Navajo officials hope the casino located in Upper Fruitland, New Mexico will draw patrons from the Ute Tribe's Colorado-based casinos in Ignacio and Towaoc. In addition to the lure of a new gaming house, the Navajos hope the State of Colorado's betting-limit laws will attract high-rollers across the border, reported the Durango Herald.

Still, Raymond Etcitty, chief operating officer and general council for the Navajo Nation Gaming Enterprise, thinks the recent increase in gaming facilities in the region will create a “symbiotic” relationship, attracting more tourists to the area in general. “Anytime you bring new casinos into an area, it creates a synergy,” Etcitty told the Durango Herald.

The new casino showcases Navajo culture and features artwork by commissioned Navajo artists. Among the displays: Navajo rugs, Navajo baskets, wood carvings and Navajo pottery. Even the casino ceiling is a representation of the Navajo
tradition of weaving and of Spider Woman who taught Navajos how to weave. In addition, custom chandeliers depict the Navajo beliefs of the four sacred mountains, four sacred directions, and four sacred stones.

Northern Edge also emphasizes "buy-local." The gaming house's multiple restaurants will serve locally grown produce and meats, in addition to offering traditional Navajo foods such as lamb stew and Navajo tacos. “Everyone says local tastes better,” Etcitty told the Durango Herald.

Northern Edge features 750 slot machines, six poker tables, 10 table games, a restaurant, food court and a gift shop and players club.

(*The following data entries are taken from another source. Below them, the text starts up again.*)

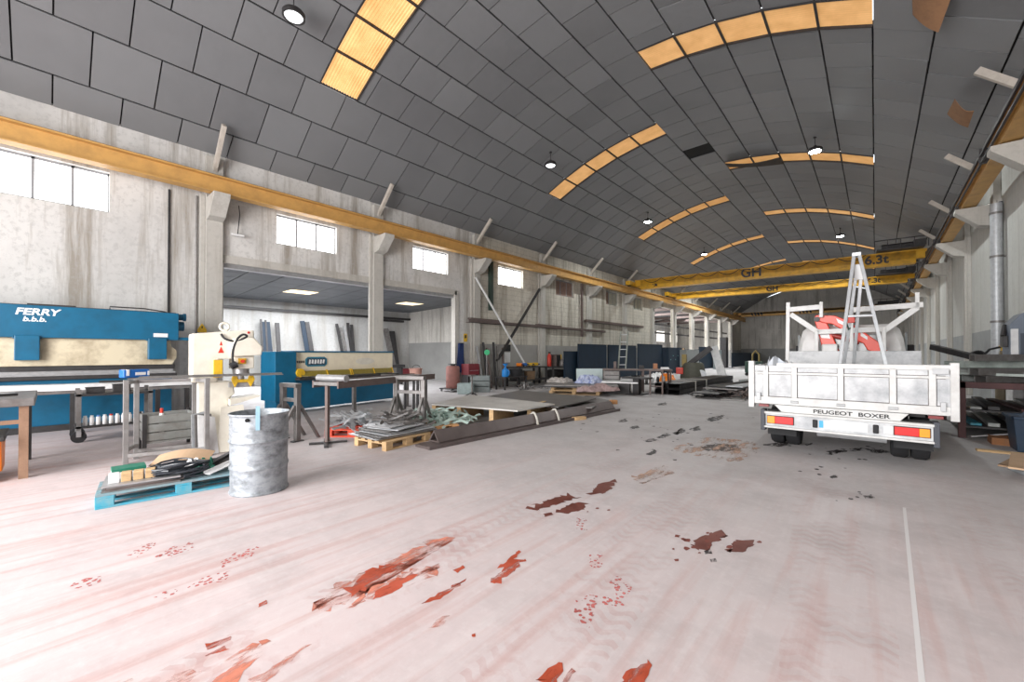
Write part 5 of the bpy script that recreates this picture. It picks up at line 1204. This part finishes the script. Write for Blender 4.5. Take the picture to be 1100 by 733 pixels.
strip_heap('floor_scrap', (-11.2, 13.9, .0), .7, .8, .25, 30, STEEL, 'small grey scrap heap on the floor before the black tub', 51, (.2, .5))
t = thing('wall_notice', 'dark picture above a white sheet pinned on the block wall', 'notice', (-13.785, YX(545, -13.78), 0))
m = MB(); m.bx(0, .01, -.24, .24, 1.35 + .32, 2.0); m.build('picture', BLACK, t); m = MB(); m.bx(0, .01, -.22, .22, 1.1, 1.62); m.build('sheet', WHITEP, t)
t = thing('small_sign', 'small yellow sign on the block wall right of the jamb', 'sign', (-13.785, YX(500, -13.78), ZX(500, 363, -13.78)))
m = MB(); m.bx(0, .01, -.1, .1, -.18, .18); m.build('sign_plate', YPL, t); m = MB(); m.bx(.01, .013, -.05, .05, -.02, .12); m.build('sign_mark', BLET, t)

def bench(name, label, X0, X1, Y0, Y1, h, mt, legs=4, shelf=True):
    t = thing(name, label, 'work bench', (X0, Y0, 0)); W, L = X1 - X0, Y1 - Y0
    m = MB(); m.bx(0, W, 0, L, h - .06, h); m.build('bench_top', mt, t, .006)
    n = legs // 2
    for k in range(n):
        for x in (.06, W - .06):
            y = .08 + (L - .16) * k / (n - 1); m = MB(); m.bx(x - .04, x + .04, y - .04, y + .04, 0, h - .06); m.build('leg', mt, t)
    if shelf: m = MB(); m.bx(.03, W - .03, .05, L - .05, .25, .29); m.build('shelf', mt, t)
    return t
bench('wall_bench', 'dark work bench with yellow power tools against the block wall', -13.2, -12.3, 14.4, 16.6, .92, DSTEEL)
bench('long_bench', 'long dark work bench under the navy screens against the block wall', -13.2, -12.2, 16.9, 22.2, .88, DSTEEL, 6)
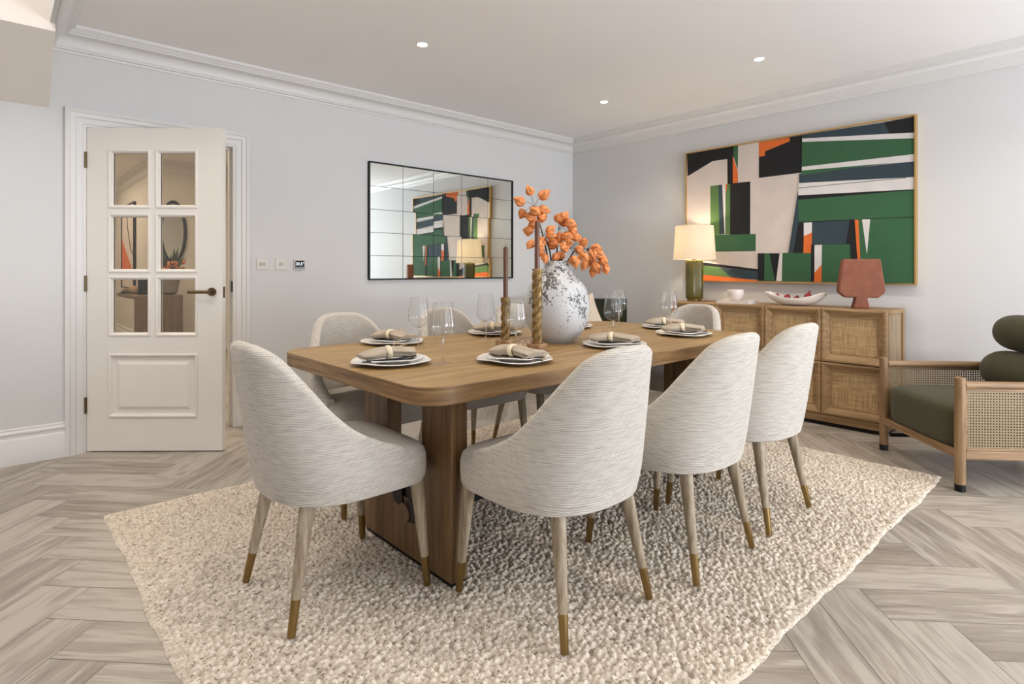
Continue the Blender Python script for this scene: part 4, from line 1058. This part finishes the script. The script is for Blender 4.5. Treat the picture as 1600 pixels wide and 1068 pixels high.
GL = [(692, 2.33, 'ribbed wine glass nearest the camera, standing clear of the plates at left'), (654, 2.79, 'ribbed wine glass behind the two left plates'),
      (759, 3.14, 'faint ribbed wine glass left of the short candlestick, far side'), (806, 2.66, 'ribbed wine glass between the two candlesticks'),
      (958, 3.15, 'ribbed wine glass right of the vase, behind the front middle plate'), (967, 3.86, 'ribbed wine glass farthest back, partly behind another glass'),
      (1046, 3.52, 'ribbed wine glass nearest the sideboard, behind the right-hand plates')]
g0 = make_glass(GL[0][2]); g0.location = at(GL[0][0], GL[0][1])
for k, (u, F, lb) in enumerate(GL[1:]): dup(g0, at(u, F), k * .7, lb)

# ------------------------------------------------------------------ place settings
def plate_bm(R, h, ph, amp=.035, wav=.0022):
    bm = new(); prof = [(0, .0), (.55, .0), (.58, .003), (.80, .55 * h), (.97, h * .95), (1.0, h), (.985, h + .003), (.93, h * .93 + .003), (.78, .5 * h + .004), (.60, .007), (.3, .006), (0, .006)]
    rows = []
    for r_, z in prof:
        row = []
        for k in range(72):
            a = 2 * PI * k / 72; f = max(0, (r_ - .5) / .5)
            rr = R * r_ * (1 + f * (amp * math.cos(3 * a + ph) + amp * .5 * math.cos(5 * a + 2 * ph) + amp * .3 * math.cos(8 * a)))
            row.append(Vector((rr * math.cos(a), rr * math.sin(a), z + wav * f * math.cos(4 * a + ph * 1.7))))
        rows.append(row)
    grid(bm, rows, closed_u=True); bmesh.ops.remove_doubles(bm, verts=bm.verts, dist=.0002); return bm
def napkin_bm():
    bm = new(); rows, uvr = [], []
    nU, nV = 46, 40
    for i in range(nU + 1):
        f = i / nU; x = -.116 + .232 * f
        d = abs(x) / .116
        wd = .017 + (.042 * min(1, d * 1.2) ** .9 if x > 0 else .062 * d * (1 - .88 * d ** 2.2))
        hgt = (.023 - .006 * d) if x > 0 else .023 * (1 - .70 * d ** 3)
        zc = .017 + .004 * math.cos(d * PI)
        if i in (0, nU): wd *= .93; hgt *= .6
        yo = .016 * math.sin(x * 16)
        row, uv = [], []
        for k in range(nV):
            a = 2 * PI * k / nV
            fold = 1 + (.22 if x > 0 else .10) * math.sin(5 * a + x * 10) * (0.35 + .65 * d)
            y = wd * math.cos(a) * fold; z = hgt * math.sin(a) * (1 + .30 * math.cos(y * 120 + x * 14) * d)
            row.append(Vector((x + .010 * math.cos(a) * d * (1 if x > 0 else -1), y + yo, max(.0005, zc + z)))); uv.append((x, wd * a))
        uv.append((x, wd * 2 * PI)); rows.append(row); uvr.append(uv)
    V = grid(bm, rows, uvr, closed_u=True)
    bm.faces.new(V[0][::-1]); bm.faces.new(V[-1])
    return bm
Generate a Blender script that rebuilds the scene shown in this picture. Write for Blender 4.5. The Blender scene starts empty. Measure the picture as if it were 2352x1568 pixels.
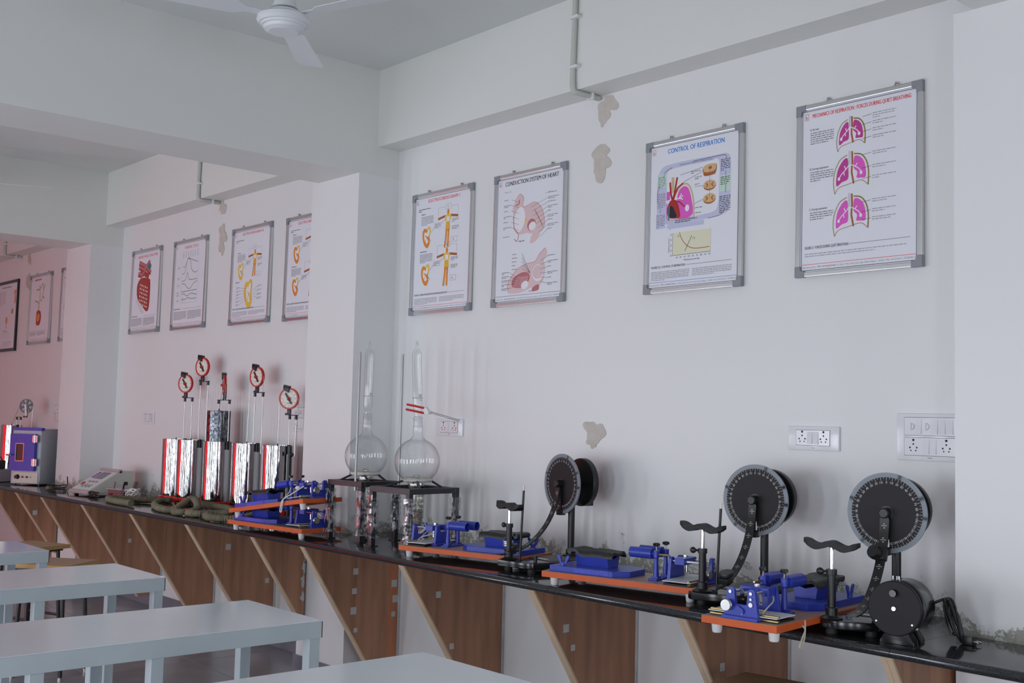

As the Navajo Nation looks to fill approximately 374 full-time jobs with an annual payroll of $12 million, including salaries and benefits, applications are pouring in from the general public outside the greater Upper Fruitland area. Numerous employees with some of the Navajo Nation's 16 business enterprises and gaming facilities have also requested transfers to Northern Edge.

The new casino has prompted a number of improvements in the neighborhood.

"[T]he Navajo Nation Gaming Enterprise built a three-mile natural gas line allowing the Navajo Tribal Utility Authority to expand its gas services to residents in the surrounding area that were previously dependent on propane," said Bob Winter, chief executive officer of the Enterprise, in a statement. "Also, a new electric substation funded by the Enterprise will bring additional power to both residents and businesses needed for growth in the eastern region of the Upper Fruitland Chapter."

The tribe's fourth casino and its first in Arizona, just east of Flagstaff on the reservation, is scheduled to open in the spring of 2013.